Ja. Wir haben den Anspruch, dass unsere allerletzte Umfrage vor der Wahl eine Prognose ist. Zwei Prozent mehr oder weniger können natürlich immer sein. Alle anderen Umfragen sind keine Prognosen. Die Umfrage misst das Meinungsbild zum Zeitpunkt der Erhebung. Die ist, wenn Sie so wollen, wie ein Thermometer. Das sagt mir auch nicht, wie warm es morgen wird. Insofern kämpfe ich immer dagegen, dass die Umfragen Prognosen genannt werden.
Wie sehr verändert so ein Stimmungsbarometer eigentlich die Stimmung? Sprich: Beeinflussen Umfragen auch die Wahl?
Das treibt die Leute um, seit es Umfragen gibt. Also, nach allem, was wir wissen, beeinflussen die Umfragen das Verhalten der Wähler sehr wenig. Aber es gibt Hinweise, dass sie Journalisten beeinflussen und damit deren Berichterstattung.
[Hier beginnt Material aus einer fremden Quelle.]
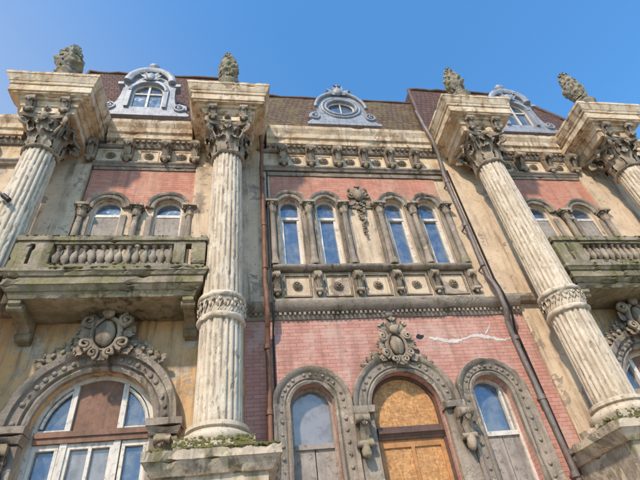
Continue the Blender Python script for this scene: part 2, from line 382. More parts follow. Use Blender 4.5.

Sie haben also kein schlechtes Gewissen?
Nicht im Geringsten. Selbst wenn es einen solchen Einfluss gäbe, bliebe immer noch die Frage, ob er illegitim ist. Ich finde es eigentlich nicht illegitim, wenn sich eine Bevölkerung beeinflussen lässt von tatsächlichen Ergebnissen, begründet auf überprüfbaren Methoden. Man muss sich nur mal überlegen, was passieren würde, wenn es keine Umfragen gäbe. Dann gäbe es kein Korrektiv für Spekulationen jedweder Art.
Sie fragen auch nach Themen bei Ihrer Umfrage. Welche Themen sind den Menschen wichtig – und werden die im Wahlkampf auch behandelt?
Die Frage ist gar nicht so leicht zu beantworten. Wenn Sie danach fragen, kriegen Sie eine Mischung aus für die Menschen wirklich wichtigen Themen und Medienecho. Ganz aktuell sind das Thema Klima und das Thema Einwanderung ziemlich genau gleichauf. Sie sind den Wählern am wichtigsten, sind aber nicht gleich vertreten in der Berichterstattung. Beim Klima hat man den Eindruck: Es wird rund um die Uhr berichtet. Über Einwanderung redet fast niemand. Aber das bewegt die Leute nach wie vor. Das ist unterschwellig stets bei der Bevölkerung vorhanden.
Im Moment liegt Olaf Scholz vorn. Was müsste geschehen, damit Laschet oder Baerbock das Ding noch drehen?
Bei Baerbock glaube ich, offen gestanden, nicht dran. Ich sehe nicht das Potenzial bei den Grünen. Wie das ausgeht zwischen CDU und SPD, sehe ich noch nicht eindeutig.